Dear Edwin Klingman - Aug 2
(I wrote a lengthy post yesterday, Aug 1, which seems to have disappeared. I have saved this response offline to be safe. Maybe the other one will turn up. This response will apply to many others who have written on my blog....)
Reading your essay, I totally agree with your notion that the "beauty" of the math does little to prove that a theory is true. There are two ways to show the truth of a theory: Either it is logically necessary, or it corresponds to some observable facts. The beautiful simplicity of a theory might recommend it over a more complicated theory which proves the same thing, but it does not show the truth of it.
The whole point of empirical science is to provide a way of finding the truth of non-logically-necessary statements, statements about the contingent, experiential world of daily routine, the world of personal relationships. A Scottish philosopher at about the end of the 19th century, John Macmurray) remarked that all thought is for the sake of action, and all action is for the sake of relationship.
I am not sure that is 100% correct, but largely on target. It is far more our personal relationships than it is philosophy by itself which compels us to truth-speaking (at least for ordinary folks, which most of the time is all of us). When we become inconsistent in relationships we often pay a high price - relatives and friends get mad. Philosophy, to be helpful, must filter down (or up) to ordinary life, family, job, religion, etc. That means it must conform to observable fact as well as abstract logic.
As you quote Smolin, "There is a cheapness at the core of any claim that our universe is ultimately explained by another, more perfect world standing apart from everything we perceive." Exactly. It renders "the boundary between science and mysticism porous."
I begin to question your paper when you say things like, "...we can assume that only one real field existed initially. If so, it could evolve only through self-interaction."
That, I think, is the real challenge for your view - showing in what sense "fields" can have a personal identity (which is what you seem to imply). The cosmological argument for God is workable, I think. I have my doubts that a similar argument can work from within the cosmos. On the cosmological argument, we would not evolve only through self-interaction. Our evolving first would be caused by our intelligent designer existing outside the cosmos of contingent existence (natural law) and then would be in freewill partnership and cooperation with our intelligent designer (moral law). The goal of it all would be a community: the kingdom of heaven, a community based on love (the two great commandments - to love God and neighbor). The natural world functions primarily as the stage upon which the community is to happen.

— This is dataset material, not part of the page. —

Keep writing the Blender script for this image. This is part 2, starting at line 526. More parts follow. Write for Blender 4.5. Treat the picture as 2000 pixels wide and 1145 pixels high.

You are, of course, taking the non-theological approach, or, at least as you say, trying as far as possible, to work out things with only what a secular view can work with. (Would you say that the word 'secular' fits your paper?) My essay was written to challenge precisely that assumption, that we can logically or empirically justify and explain the existence of science without the God-assumption.
There is no solely logical argument that God exists. The ontological argument fails, I think. The cosmological argument proves only that it is not apriori irrational to believe in God. The case from then on depends on the empirical evidence, personal experience, the testimony of others, and revelation (God making himself known).
So, metaphysics, in my view, tries to answer the question, "What must we assume to be true in order for the project of empirical science (i.e., a rational cosmos) to make sense?" I do not take the Greek approach, which is typical of the pagan world, asking, "What is the nature of pure Being?" That, I suspect, is an impossible question to answer, leading nowhere.
The case for gravity, or any other aspect of the cosmos, such as space itself (as other contestants are trying to develop), being a cause, especially a cause with freewill, intelligence, and purpose, seems to me a bit daunting, much more so than the case for God acting from outside the contingent cosmos. I will try to address that later.